You would struggle to find a Marlborough-based vineyard and contract winery further away from each other, and Mr Clarke will be doing a few of the one-hour round trips before harvest wraps up. The vineyard is situated at what was Bankhouse Station in the Wairau Valley.

He followed the first Ara grapes of the season into the winery on Tuesday afternoon and was back for planning and sampling at the vineyard afterward.

The Australian-born winemaker has more than 30 years of experience in wine. However, he has a new challenge in making wine at a contract winery. "Every other place that I've worked in had a central winery, so that's certainly a new experience for me. It's a case of needing to be mindful of what our booking slot is rather than having the freedom of just being able to change the plan at any point subject to grapes and weather."

However, he was pretty relaxed about his first vintage in charge of Ara's wine.

"Here in Marlborough we do have quite stable weather through harvest year in, year out, and don't have situations where you have continuous poor weather."

He was excited about working with Ara fruit, which came from vines established in an odd way for Marlborough, but an old European way which accentuates the terroir.

Planted in narrow rows, the vines are not given an easy ride with drip-fed water, and instead are given limited water from an overhead system which encourages the roots to dig as deep as they can to get more nutrients from the soil, he said.

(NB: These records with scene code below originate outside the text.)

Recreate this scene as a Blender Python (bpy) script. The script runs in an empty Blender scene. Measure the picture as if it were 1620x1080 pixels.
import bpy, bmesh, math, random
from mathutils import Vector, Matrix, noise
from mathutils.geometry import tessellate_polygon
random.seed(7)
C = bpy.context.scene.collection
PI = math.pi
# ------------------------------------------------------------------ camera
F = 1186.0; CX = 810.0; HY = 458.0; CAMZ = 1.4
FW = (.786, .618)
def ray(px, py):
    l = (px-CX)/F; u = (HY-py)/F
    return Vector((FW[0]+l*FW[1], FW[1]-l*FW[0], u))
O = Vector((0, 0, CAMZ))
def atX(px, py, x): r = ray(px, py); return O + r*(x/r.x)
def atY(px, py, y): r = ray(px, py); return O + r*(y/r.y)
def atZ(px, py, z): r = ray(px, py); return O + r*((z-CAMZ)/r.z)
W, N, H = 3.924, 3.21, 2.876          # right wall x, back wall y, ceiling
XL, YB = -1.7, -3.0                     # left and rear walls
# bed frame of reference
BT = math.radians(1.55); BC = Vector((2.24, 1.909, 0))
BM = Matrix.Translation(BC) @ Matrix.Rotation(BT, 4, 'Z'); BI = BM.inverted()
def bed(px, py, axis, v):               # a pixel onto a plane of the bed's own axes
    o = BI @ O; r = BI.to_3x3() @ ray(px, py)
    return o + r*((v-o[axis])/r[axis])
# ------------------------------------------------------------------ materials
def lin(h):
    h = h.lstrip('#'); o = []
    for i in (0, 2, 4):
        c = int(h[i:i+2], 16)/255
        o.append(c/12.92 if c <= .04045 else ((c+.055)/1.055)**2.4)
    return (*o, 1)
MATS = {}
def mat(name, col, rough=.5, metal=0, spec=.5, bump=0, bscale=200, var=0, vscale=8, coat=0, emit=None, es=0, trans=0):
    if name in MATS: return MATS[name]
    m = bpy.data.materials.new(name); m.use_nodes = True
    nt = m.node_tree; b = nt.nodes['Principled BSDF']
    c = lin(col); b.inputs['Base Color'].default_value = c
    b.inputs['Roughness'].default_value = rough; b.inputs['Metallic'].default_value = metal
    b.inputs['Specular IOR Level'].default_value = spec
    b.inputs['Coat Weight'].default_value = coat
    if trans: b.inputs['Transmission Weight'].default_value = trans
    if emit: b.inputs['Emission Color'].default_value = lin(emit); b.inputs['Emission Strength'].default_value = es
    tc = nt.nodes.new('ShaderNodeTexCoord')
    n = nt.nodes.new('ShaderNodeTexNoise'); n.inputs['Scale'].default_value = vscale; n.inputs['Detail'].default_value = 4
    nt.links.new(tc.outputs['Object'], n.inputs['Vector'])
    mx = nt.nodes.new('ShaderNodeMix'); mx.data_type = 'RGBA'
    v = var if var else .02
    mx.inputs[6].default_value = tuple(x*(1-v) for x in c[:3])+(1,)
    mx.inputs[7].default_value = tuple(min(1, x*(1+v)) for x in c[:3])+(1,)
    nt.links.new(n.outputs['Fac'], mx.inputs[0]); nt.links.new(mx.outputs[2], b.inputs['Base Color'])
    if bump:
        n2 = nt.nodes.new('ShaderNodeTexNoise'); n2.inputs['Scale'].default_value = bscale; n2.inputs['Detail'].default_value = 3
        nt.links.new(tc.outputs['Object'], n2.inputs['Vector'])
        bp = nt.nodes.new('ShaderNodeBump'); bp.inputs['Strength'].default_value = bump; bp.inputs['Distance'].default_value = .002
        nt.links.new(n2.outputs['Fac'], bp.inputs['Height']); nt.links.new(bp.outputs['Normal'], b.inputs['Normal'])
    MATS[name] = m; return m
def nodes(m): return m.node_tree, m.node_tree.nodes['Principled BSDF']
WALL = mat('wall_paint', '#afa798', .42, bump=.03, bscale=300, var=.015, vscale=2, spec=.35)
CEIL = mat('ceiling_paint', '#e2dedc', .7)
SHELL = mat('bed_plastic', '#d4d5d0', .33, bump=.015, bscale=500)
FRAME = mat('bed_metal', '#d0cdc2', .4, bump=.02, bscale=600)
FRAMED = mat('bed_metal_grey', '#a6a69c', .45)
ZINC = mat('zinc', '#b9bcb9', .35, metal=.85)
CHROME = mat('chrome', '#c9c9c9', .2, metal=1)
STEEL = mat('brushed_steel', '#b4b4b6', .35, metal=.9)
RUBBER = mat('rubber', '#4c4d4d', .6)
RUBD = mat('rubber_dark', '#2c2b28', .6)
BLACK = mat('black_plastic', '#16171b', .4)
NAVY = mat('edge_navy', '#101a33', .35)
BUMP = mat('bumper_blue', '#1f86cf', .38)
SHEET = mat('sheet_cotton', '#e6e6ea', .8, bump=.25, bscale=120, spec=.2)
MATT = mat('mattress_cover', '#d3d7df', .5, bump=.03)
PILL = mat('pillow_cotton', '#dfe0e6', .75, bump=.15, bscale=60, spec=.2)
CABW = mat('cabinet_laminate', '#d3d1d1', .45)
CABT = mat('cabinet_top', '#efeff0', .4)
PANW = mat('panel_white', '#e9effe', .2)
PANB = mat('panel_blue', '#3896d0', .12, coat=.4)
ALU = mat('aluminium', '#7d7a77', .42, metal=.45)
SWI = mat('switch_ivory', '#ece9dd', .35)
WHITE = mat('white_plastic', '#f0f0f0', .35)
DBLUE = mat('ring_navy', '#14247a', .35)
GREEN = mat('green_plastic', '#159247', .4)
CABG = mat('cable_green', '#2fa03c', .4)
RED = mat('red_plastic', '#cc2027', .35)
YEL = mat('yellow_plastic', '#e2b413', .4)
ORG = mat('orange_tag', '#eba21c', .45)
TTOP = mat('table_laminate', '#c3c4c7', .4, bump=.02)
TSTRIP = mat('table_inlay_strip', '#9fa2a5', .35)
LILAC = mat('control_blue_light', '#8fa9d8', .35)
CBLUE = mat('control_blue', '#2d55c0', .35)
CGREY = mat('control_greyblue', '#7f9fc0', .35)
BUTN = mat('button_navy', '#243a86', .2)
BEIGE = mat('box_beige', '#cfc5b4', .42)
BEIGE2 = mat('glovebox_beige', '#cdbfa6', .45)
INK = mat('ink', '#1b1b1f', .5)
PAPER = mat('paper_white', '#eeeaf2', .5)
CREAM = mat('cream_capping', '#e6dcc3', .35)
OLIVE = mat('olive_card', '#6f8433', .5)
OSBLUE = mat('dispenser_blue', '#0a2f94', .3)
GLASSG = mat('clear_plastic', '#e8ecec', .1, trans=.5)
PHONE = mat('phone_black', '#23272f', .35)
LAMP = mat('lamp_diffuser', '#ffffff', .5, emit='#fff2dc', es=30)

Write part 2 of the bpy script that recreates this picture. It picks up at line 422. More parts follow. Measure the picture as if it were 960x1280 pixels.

This gives the fruit a flavour infused with where it was grown, he said. "It's very exciting and certainly the fruit is looking really intense this year. So if the weather doesn't come along to spoil it and I – and the rest of my team – don't spoil it, we should have a great vintage," he said. "The winemaker is only the custodian of the grapes – and that's particularly the case with sauvignon blanc."